Özelleştirme İdaresi Başkanı Ahmet Aksu başta olmak üzere Doğuş Gıda Yönetim Kurulu Başkanı Süleyman Karakan ve Bor Şeker A.Ş. Yönetim Kurulu Başkanı Emir Haktan Dişli, ihale şartnamesinde bir fabrikanın kimlere nasıl devredilebileceğini ve devredilen şirketle ilgili istenen 'kontrol şartının' ne demek olduğunu benden daha iyi biliyor.

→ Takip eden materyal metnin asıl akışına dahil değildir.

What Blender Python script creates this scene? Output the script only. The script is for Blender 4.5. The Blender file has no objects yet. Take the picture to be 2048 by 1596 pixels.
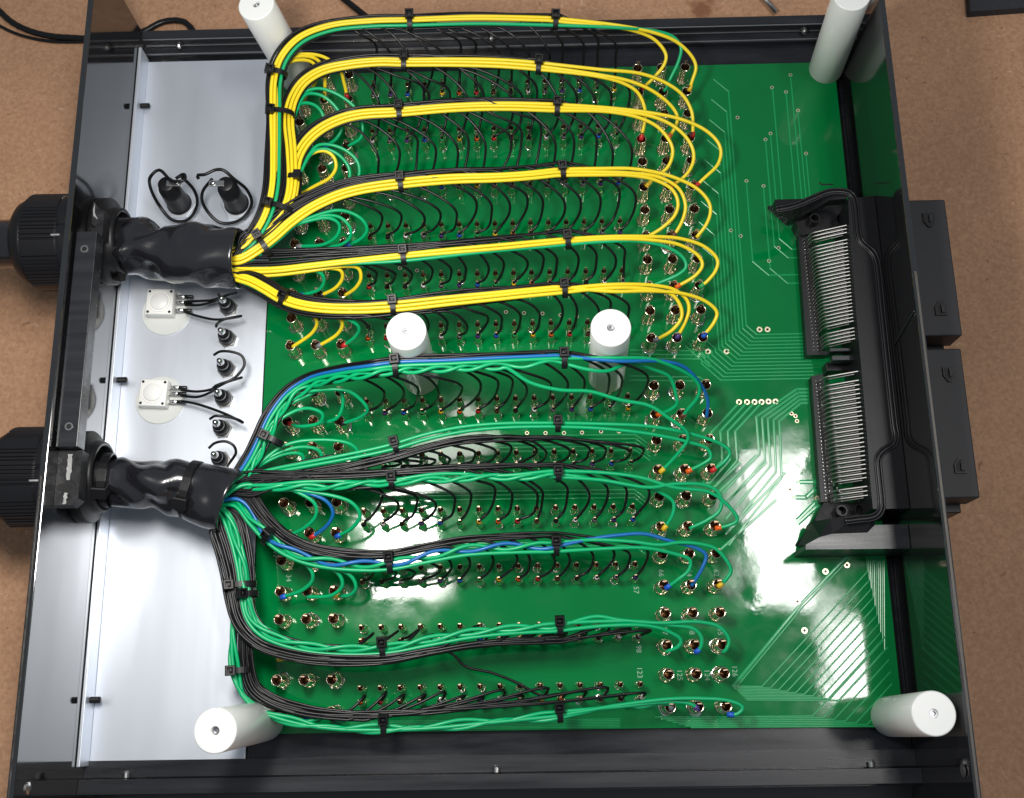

Pekâlâ, nasıl oluyor da, 80 milyonun gözünün içine baka baka kanunlara aykırı bir şekilde yapılan bu 'hileli satışı' meşru göstermeye çalışabiliyorlar?

Özelleştirme İdaresi Başkanı Ahmet Aksu, 'hileli satışa' göz yumarak, kamusal yetkilerini birilerinin özel çıkarları lehine kullanmış olmuyor mu?

Bunlar belgeleriyle ortada dururken, Ahmet Aksu bundan sonra bulunduğu görevi nasıl ifa edebilecek?

Yapılan bütün özelleştirme ihalelerinde bu şaibe gündeme gelmeyecek mi?

80 milyon adına bu soruları sormak hakkımızdır diye düşünüyorum.

Şunu da belirteyim, eğer bizim yaptığımız haberlerde bir eksiklik olmuş olsaydı, çoktan haberlerimiz tekzip ettirilmiş, hakkımızda da Cumhuriyet Başsavcılığı'na suç duyurusunda bulunulmuştu.

Ancak Özelleştirme İdaresi, Doğuş Gıda ve Bor Şeker A.Ş, 'hileli ve kanunsuz satışta' çok kötü yakalandıkları için konunun fazla 'deşelenmesini' istemiyorlar.

Onun için bizim haberlerimiz karşısında 'üç maymun taktiğini' uyguluyorlar.

Yoksa haberlerimizi mahkemeye taşısalar, yaptıkları 'hileli satış' ve 'yalan beyanları' mahkeme kararlarıyla da tescillenmiş olacak.

Onlar üç maymun taktiğini uygulasalar da 80 milyonun gözünün içine baka baka yalan beyanda da bulunsalar 'hak' eninde sonunda yerini bulacak, bundan da hiçbir şüphem yok.